Recovery requires deliberate practice. Set boundaries around when and where you’re digitally available. Create spaces and times that are completely phone-free and notification-free. Practice being fully present in one thing at a time—a conversation, a meal, a task—without the pull of digital elsewhere.
Reclaiming Autonomy
The core issue isn’t technology—it’s whether you’re using technology according to your own values and purposes, or whether technology is using you according to others’ agendas.
“Human beings can intervene in the machine,” Rushkoff insists. “That’s not a refusal to accept progress. It’s simply a refusal to accept any particular outcome as inevitable.”

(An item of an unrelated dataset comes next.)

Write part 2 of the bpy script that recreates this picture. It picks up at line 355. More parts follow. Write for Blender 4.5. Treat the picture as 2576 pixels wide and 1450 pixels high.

This intervention requires consciousness and will. You must actively decide how you want to live, what matters to you, what you’re willing to sacrifice your life energy for. Then you must shape your relationship with technology to serve those priorities, rather than letting technology’s embedded priorities shape you.
This isn’t easy. The systems are designed to be sticky, compelling, and difficult to resist. But the alternative—drifting into a progressively more mechanized, quantified, algorithmically determined existence—is far worse.
Taking Action
This week, identify one way your life has become more mechanical and less human because of digital habits. Then take concrete action to reclaim that aspect of your humanity:
- If you’ve started thinking in terms of “optimizing” everything, pick one area of life where you’ll consciously choose meaning over efficiency
- If you’re constantly measuring yourself against metrics, identify which metrics actually matter to you (not to platforms) and ignore the rest
- If you’ve lost the capacity to be bored or sit with nothing happening, practice doing nothing for 15 minutes daily without reaching for your phone
- If your decisions have become overly data-driven, make one choice based entirely on intuition or feeling this week
- If you can’t remember the last time you did something truly anomalous and weird, do something this week that makes no sense for your demographic profile
The point isn’t to reject helpful technology. It’s to prevent technology from remaking you in its image.
As Rushkoff reminds us: “Our values—ideals such as love, connection, justice, distributed prosperity—are not abstract. We have simply lost our capacity to relate to them.”
Reclaim that capacity. Be human, not a data point pretending to be human.